Driven quantum systems exhibit a large variety of interesting and sometimes exotic phenomena. Of particular interest are driven conformal field theories (CFTs) which describe quantum many-body systems at criticality. In this paper, we develop both a spacetime and a quantum information geometry perspective on driven 2d CFTs. We show that for a large class of driving protocols the theories admit an alternative but equivalent formulation in terms of a CFT defined on a spacetime with a time-dependent metric. We prove this equivalence both in the operator formulation as well as in the path integral description of the theory. A complementary quantum information geometric perspective for driven 2d CFTs employs the so-called Bogoliubov-Kubo-Mori (BKM) metric, which is the counterpart of the Fisher metric of classical information theory, and which is obtained from a perturbative expansion of relative entropy.
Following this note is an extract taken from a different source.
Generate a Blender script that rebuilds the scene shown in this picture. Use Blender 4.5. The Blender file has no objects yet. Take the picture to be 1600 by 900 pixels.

We compute the BKM metric for the universal sector of Virasoro excitations of a thermal state, which captures a large class of driving protocols, and find it to be a useful tool to classify and characterize different types of driving. For Möbius driving by the SL(2,R) subgroup, the BKM metric becomes the hyperbolic metric on the unit disk. We show how the non-trivial dynamics of Floquet driven CFTs is encoded in the BKM geometry via Möbius transformations. This allows us to identify ergodic and non-ergodic regimes in the driving. We also explain how holographic driven CFTs are dual to driven BTZ black holes with evolving horizons. The deformation of the black hole horizon towards and away from the asymptotic boundary provides a holographic understanding of heating and cooling in Floquet CFTs.

Figures (14)

• Figure 1: Two-step driving. We alternate between the Hamiltonian $H_1$ for a time $T_1$ and the Hamiltonian $H_2$ for a time $T_2$.
• Figure 2: Phase diagram of a two-step process. The shaded region is the heating region where $|\mathrm{Tr}{M}|>2$.
• Figure 3: Representation of the two-step process in the BKM geometry after 10 steps. The trajectory on the hyperbolic disk is represented with alternating blue and red coloring corresponding to each step. In the non-heating phase, the process remains in a finite region, while in the heating phase, it diverges to the asymptotic boundary. The parameters chosen here are $\lambda=0.7, T_1=1.6$, $T_2=3$ for the non-heating phase and $T_2=4$ for the heating phase.
• Figure 4: Two-step process in the non-heating phase. The green points correspond to the positions of the process after each period. They lie on the process circle. Ergodicity of the dynamics on this circle, characterized by an angle $\theta$, leads to ergodicity of the process in a region $\mathcal{R}$ of a disk. Each step is a rotation of angle $T_k$ around a center the point $u_k$ representing the Hamiltonian $H_k$. The red and blue points are $u_1$ and $u_2$ corresponding to $H_1$ and $H_2$. This picture corresponds to 1000 steps and $\lambda=1$.
• Figure 5: Heating phase after 50 steps. The parameters are $\lambda=0.7, T_1=1.6, T_2=4$.